Multiple Choice Questions

1. "Water and fire deride" that which "we denied," in Part II of "Little Gidding"?
(a) The sacrifice.
(b) The earth.
(c) The guilt.
(d) Our weakness.

2. The speaker asserts in Part I of "The Dry Salvages" that the sea has many what?
(a) Truths and half-truths.
(b) Gods and voices.
(c) Stories and whispers.
(d) Tragedies and failings.

3. According to the speaker of "Little Gidding," history may be either freedom or what?
(a) The future.
(b) False.
(c) Servitude.
(d) Solace.

4. What does the speaker say is "in the fir trees" in the first part of "The Dry Salvages"?
(a) The briar rose.
(b) The fog.
(c) The moonlight.
(d) The salt.

5. What, according to the speaker in Part III of "Little Gidding," "Begins as attachment to our own field of action"?
(a) Expiation.
(b) Indifference.
(c) Love of a country.
(d) Servitude.

Short Answer Questions

1. In the first line of Part III of "Little Gidding," it is said that there are how many "conditions which often look alike / Yet differ completely"?

2. Krishna is said to have admonished whom on the field of battle in the latter portion of the third part of "The Dry Salvages"?

3. The first of the "conditions which often look alike" in Part III of "Little Gidding" is said to be attachment to what?

4. What is the "it" in "The Dry Salvages," Part II's final clause, "is what it always was"?

5. In the final lines of "The Dry Salvages," the speaker says that contentment is found at last "If our temporal reversion nourish / (Not too far from the yew-tree) / The life of" what?

Short Essay Questions

1. How can one be "redeemed from fire by fire," as is stated in Part IV of "Little Gidding"?

2. Why would anyone passing "this way" "have to put off / Sense and notion" in Part I of "Little Gidding"?

3. Why is the "strong brown god" of Part I of "The Dry Salvages" "almost forgotten / By the dwellers in cities"?

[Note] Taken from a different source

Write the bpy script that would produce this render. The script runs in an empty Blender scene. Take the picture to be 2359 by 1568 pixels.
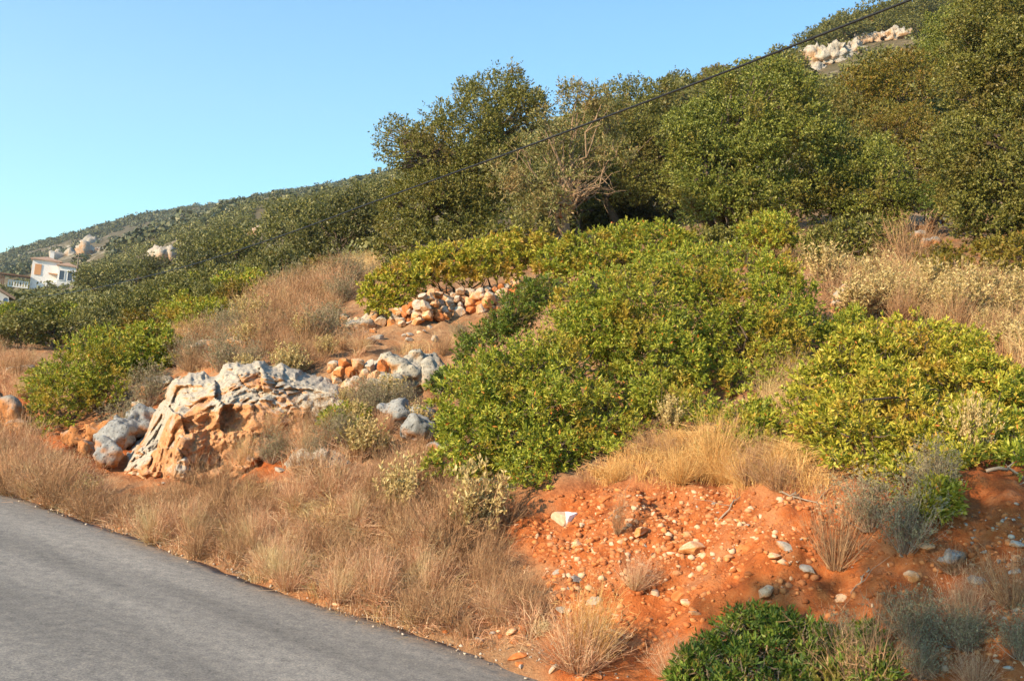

4. What is the meaning of "Behovely" as it is used in the phrase, found in Part III of "Little Gidding" that, "Sin is Behovely"?

5. What is signified by the statement, in the final part of "Little Gidding," that "the end of all our exploring / Will be to arrive where we started / And know the place for the first time"?

6. What is meant by the speaker's interlocutor's phrase that "next year's words await another voice" in Part II of "Little Gidding"?

7. What is an interpretative way to read the significance of the "ragged rock" being "what it always was," at the end of Part II of "The Dry Salvages"?

8. What does the speaker mean in Part III of "The Dry Salvages" when he states that, "the future is a faded song, a Royal Rose or a lavender spray / Of wistful regret for those who are not yet here to regret"?

9. What does the speaker mean in Part I of "The Dry Salvages" by "The tolling bell / Measures time not our time"?

10. Summarize the significance of the discussion of the past in Part II of "The Dry Salvages" (beginning with "It seems, as one becomes older" and ending with "Over the shoulder, towards the primitive terror").